Let’s say you want to create a website. If you let AI to code the website, it will recommend the most bias and popular framework in tech industry: a fullstack NextJs framework with ShadCN components, Go back-end, don’t forget a Postgres database because they’re highly trained to Supabase that build upon Postgres as its bare-bone infrastructure.


When the AI forced to take other technology such as NuxtJs or VueJs with Rust back-end, they suck. They tried their best using tool-calling to search for reference outside of their knowledge, embedding it into their context, wasting their token, and be ineffective over time compared to when they use the technology they trained on.


In this sense, some ‘engineers’ are really replaceable by AI. The replacable ‘engineers’ are those who do activities the same as the AI.


Those who write unscalable code, those who code without considering business needs in the future, those who write code that prone to security issue, those who code without considering other people within the organization.
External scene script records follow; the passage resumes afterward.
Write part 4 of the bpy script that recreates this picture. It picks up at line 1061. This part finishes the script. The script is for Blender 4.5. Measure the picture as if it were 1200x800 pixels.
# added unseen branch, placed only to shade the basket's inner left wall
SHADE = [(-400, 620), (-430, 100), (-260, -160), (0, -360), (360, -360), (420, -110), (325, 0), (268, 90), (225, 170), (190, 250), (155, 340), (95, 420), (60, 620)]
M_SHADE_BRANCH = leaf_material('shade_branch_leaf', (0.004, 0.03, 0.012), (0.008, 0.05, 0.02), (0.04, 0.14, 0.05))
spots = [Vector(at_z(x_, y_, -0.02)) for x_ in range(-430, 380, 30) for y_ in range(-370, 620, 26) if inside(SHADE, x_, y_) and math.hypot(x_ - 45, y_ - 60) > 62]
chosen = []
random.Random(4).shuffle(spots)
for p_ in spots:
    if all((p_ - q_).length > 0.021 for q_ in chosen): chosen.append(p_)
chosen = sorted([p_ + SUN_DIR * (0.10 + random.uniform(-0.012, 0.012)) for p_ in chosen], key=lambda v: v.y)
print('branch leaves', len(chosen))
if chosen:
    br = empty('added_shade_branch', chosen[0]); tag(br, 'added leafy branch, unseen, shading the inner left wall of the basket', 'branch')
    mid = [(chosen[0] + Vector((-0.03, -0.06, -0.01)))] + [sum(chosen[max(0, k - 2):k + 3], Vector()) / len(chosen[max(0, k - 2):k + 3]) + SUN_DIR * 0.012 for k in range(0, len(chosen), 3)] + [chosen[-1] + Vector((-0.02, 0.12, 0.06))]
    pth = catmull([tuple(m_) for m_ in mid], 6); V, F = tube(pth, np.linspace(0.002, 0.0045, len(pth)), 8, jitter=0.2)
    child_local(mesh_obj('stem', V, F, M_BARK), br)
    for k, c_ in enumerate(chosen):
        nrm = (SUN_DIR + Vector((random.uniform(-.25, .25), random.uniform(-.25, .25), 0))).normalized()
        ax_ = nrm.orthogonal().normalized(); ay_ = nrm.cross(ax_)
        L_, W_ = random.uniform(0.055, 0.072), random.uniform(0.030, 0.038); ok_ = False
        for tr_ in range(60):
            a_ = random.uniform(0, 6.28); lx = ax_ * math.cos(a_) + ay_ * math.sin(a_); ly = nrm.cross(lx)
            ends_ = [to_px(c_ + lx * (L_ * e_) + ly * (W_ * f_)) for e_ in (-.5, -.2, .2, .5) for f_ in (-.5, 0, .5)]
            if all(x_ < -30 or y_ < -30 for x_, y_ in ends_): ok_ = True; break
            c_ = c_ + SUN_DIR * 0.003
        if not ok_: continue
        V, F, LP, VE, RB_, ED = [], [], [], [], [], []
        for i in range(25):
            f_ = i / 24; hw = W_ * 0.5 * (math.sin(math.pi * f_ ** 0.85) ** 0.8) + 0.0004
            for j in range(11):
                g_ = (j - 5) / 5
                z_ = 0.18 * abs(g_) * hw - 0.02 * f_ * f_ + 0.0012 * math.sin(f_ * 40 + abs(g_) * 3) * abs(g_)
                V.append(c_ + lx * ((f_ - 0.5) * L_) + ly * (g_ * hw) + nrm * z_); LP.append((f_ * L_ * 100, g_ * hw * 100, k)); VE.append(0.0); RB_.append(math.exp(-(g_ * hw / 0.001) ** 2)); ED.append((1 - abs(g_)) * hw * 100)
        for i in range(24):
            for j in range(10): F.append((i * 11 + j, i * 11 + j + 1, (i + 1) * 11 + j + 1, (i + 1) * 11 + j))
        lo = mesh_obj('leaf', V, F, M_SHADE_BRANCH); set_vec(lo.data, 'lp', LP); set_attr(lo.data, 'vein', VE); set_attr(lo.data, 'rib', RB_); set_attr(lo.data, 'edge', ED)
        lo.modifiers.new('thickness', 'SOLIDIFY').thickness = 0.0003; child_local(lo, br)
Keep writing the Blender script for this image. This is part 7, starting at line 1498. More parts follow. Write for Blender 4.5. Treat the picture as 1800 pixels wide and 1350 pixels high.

The similarity between these replacable programmers or engineers with the AIs are: limited knowledge/context. Both are the same in the way the consume information: They are not proactively learning, they wait to be teach/learned.


On the other side, being overly defensive over AI is not good either. AI allow engineers to excel over repetitive activities or activities they are not capable. For example, as a back-end engineer, I need to ensure that my code are reliable, I usually write unit tests to enable these reliability over CI/CD pipelines. Writing unit tests are repetitive activities, these activities can be delegated to AIs so it can produce test cases and edge cases that I may miss. They can be helpful in this kind of settings.


Another eaxmple, I was in a settings where I need to setup 4 servers with identical package installations and project. In this case, I’m thinking of using Ansible to automate the tasks, but unfortunately, I’m not familiar with Ansible at all. In this case, I asked AIs to orchestrate the Ansible code while keeping all secrets and configurations are safe.


AI may replace me. If and only if I stuck in technologies that aged 1-2 years ago. Not keeping up my React or Vue versions, still using Laravel 10 or below, not following latest updates about Typescript features. In short, being defensive, conservative, sceptical over new technologies and techniques would allow me to be replaced by AI.


To be more precise, AI may optimizing specific fields but also deoptimize some specific fields. After some trial and error using AI, as a back-end engineer, I see that the use of AI optimize my front-end development side. AI slightly increasing my performance in back-end side, especially in maintaining code reliability via unit tests or integration tests. I see a deprecating performance in infrastructure or deployment side, it seems I’m too warry about how it might break the deployments, except I use Terraform or Ansible from the start and let the AI to handle it from the start also.


In this sense of utilizing AI, we can see that I already replaced a Front-End engineer (without exceptional taste and skill), SDET (Software Development Engineer in Test), and partial parts of Devops.


From the start, I never see a specialist is an “only-backend engineer” or “only-frontend engineer”—I see specialist in tech as someone who familiar with backend, frontend, devops, database, and all related parts in tech. They are a true Tech Specialist in the future, not a Specialist-Specialist.